## Information provided
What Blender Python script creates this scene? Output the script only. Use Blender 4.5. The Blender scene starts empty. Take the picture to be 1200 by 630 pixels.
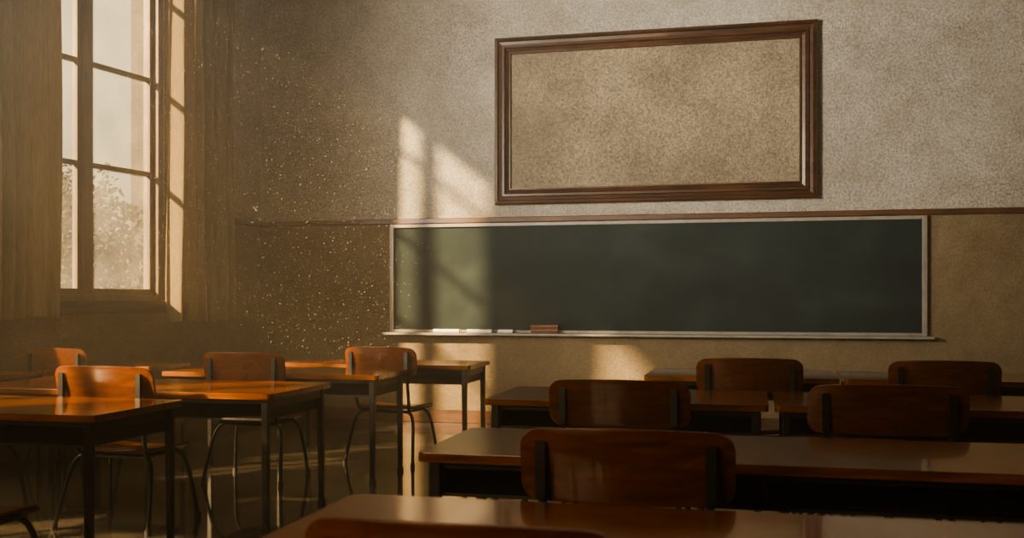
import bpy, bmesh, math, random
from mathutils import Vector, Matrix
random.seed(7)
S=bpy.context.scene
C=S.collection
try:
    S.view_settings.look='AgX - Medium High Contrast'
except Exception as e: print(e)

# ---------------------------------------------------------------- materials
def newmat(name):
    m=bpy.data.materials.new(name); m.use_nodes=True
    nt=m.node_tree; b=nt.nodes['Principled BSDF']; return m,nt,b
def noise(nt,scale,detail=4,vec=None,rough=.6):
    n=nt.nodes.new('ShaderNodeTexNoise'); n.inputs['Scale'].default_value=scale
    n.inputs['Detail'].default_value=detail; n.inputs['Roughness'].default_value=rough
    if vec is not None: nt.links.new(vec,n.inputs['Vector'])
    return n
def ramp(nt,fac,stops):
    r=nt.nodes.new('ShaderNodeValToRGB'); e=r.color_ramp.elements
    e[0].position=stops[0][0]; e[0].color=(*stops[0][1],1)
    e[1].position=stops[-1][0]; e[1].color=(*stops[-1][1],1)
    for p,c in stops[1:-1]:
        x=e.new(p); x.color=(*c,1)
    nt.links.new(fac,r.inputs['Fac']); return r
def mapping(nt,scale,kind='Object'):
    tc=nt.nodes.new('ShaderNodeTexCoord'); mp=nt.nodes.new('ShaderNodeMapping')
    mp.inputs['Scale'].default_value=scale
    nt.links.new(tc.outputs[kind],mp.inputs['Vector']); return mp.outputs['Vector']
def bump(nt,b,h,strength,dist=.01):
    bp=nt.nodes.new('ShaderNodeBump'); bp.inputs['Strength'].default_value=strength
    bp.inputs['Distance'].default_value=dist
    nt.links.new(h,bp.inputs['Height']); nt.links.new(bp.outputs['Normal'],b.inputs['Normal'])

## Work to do
Write down every line from the opening of the listing to the line with "except Exception as e: print(e)", both included, and nothing else; the pictures are omitted.

## Expected output
What Blender Python script creates this scene? Output the script only. Use Blender 4.5. The Blender scene starts empty. Take the picture to be 1200 by 630 pixels.
import bpy, bmesh, math, random
from mathutils import Vector, Matrix
random.seed(7)
S=bpy.context.scene
C=S.collection
try:
    S.view_settings.look='AgX - Medium High Contrast'
except Exception as e: print(e)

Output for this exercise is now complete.